Böyle bir stratejinin hedefi sendikaların tüm sınıfı kapsayacak biçimde yeniden örgütlenmesi, bu amaçla sınıftan kopmuş sendikacılardan sendikaların kurtarılmasıdır. Bu amaçla her kademeden sınıftan yana sendikacılardan ileri işçi kesimlerine kadar sınıfın biriktirdiği ileri güçlerin birleştirilmesi ve geniş işçi kesimlerinin sendikal mücadeleye çekilmesidir.
1983’te askeri cunta sendikalar yasasını çıkardığında dönemin TİSK Başkanı Halit Narin, işçilere, “Hadi şimdi de grev yapın da görelim!” demişti. O tarihten sonra da Türkiye’de işçiler ciddi grevler yaptılar, ‘89 Bahar Eylemlerini yarattılar ve sonraki yıllarda da kendilerini yasalarla sınırlamadıkları zaman ciddi mücadeleler yaptılar.

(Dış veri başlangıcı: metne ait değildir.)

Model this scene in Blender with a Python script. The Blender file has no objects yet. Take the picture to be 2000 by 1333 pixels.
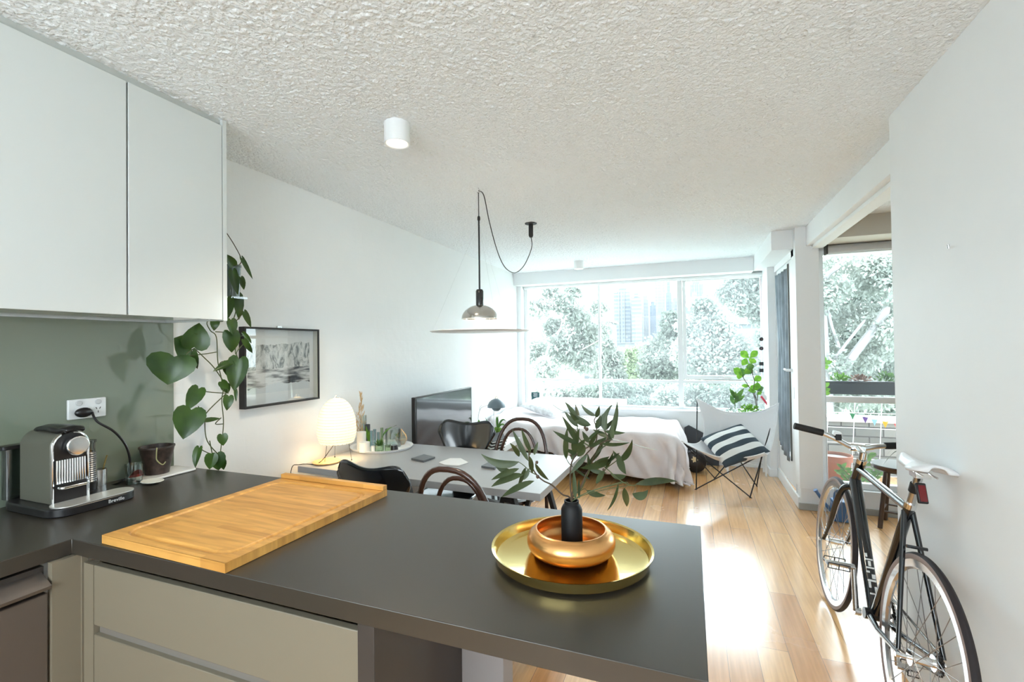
import bpy, math, random
import numpy as np
from mathutils import Vector, Matrix, Euler

S = bpy.context.scene
COL = S.collection
R = math.radians
random.seed(7)
# ---------------------------------------------------------------- camera
EYE = Vector((0, 0, 1.40))
yaw, pit, roll = R(20.886), R(.7337), R(-.7121)
FPX = 915.64
Fw = Vector((-math.sin(yaw)*math.cos(pit), math.cos(yaw)*math.cos(pit), math.sin(pit)))
Rt = Fw.cross(Vector((0, 0, 1))).normalized(); Up = Rt.cross(Fw)
c_, s_ = math.cos(roll), math.sin(roll)
Rv = c_*Rt + s_*Up; Uv = c_*Up - s_*Rt
cam = bpy.data.objects.new('camera', bpy.data.cameras.new('camera')); COL.objects.link(cam)
M = Matrix.Identity(4)
for i in range(3):
    M[i][0] = Rv[i]; M[i][1] = Uv[i]; M[i][2] = -Fw[i]; M[i][3] = EYE[i]
cam.matrix_world = M
cam.data.lens = FPX/2000*36; cam.data.sensor_width = 36
cam.data.clip_start = .05; cam.data.clip_end = 3000
S.camera = cam

def at(x, y, ax, v):
    """world point seen at photo pixel (x, y) on the plane ax = v"""
    d = Rv*((x-1000)/FPX) + Uv*((666.5-y)/FPX) + Fw
    i = 'XYZ'.index(ax)
    return EYE + d*((v-EYE[i])/d[i])
def deep(x, y, t):
    return EYE + (Rv*((x-1000)/FPX) + Uv*((666.5-y)/FPX) + Fw)*t

# ---------------------------------------------------------------- light
W = bpy.data.worlds.new('overcast_sky'); S.world = W; W.use_nodes = True
nt = W.node_tree; nt.nodes.clear()
tc = nt.nodes.new('ShaderNodeTexCoord'); sp = nt.nodes.new('ShaderNodeSeparateXYZ')
rp = nt.nodes.new('ShaderNodeValToRGB'); bg = nt.nodes.new('ShaderNodeBackground'); wo = nt.nodes.new('ShaderNodeOutputWorld')
rp.color_ramp.elements[0].position = .0; rp.color_ramp.elements[0].color = (.74, .86, .92, 1)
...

Bugün de çıkarılan yasaya bakarak, “Bu yasalarla sendikacılık yapılamaz” diyenler çıkacaktır. Ancak, işçi sınıfı, sosyalizmin duldasında oluşan ‘sosyal devletçi” dönem bir yana bırakılırsa, bütün tarihi boyunca böyle ağır koşullarda, herkesin “Bu koşullarda kimse bir şey yapamaz” dediği koşullarda mücadele etmiştir. Ve işçi haklarının ve sosyalizme varan sınıflar mücadelesi bu ağır koşullar içinde doğup gelişmiştir.
Bugün de işçiler, bu yasalara rağmen sendikaların yeniden örgütleyip kaybettiklerini ve daha da ilerilerini kazanacakları bir mücadeleye atılabilirler. Yeter ki, onlar önderlik etmeye soyunlar; sınıf partisi ve sınıftan yana sendikacılar onların ilerlemesi için üstlerine düşeni yapsın.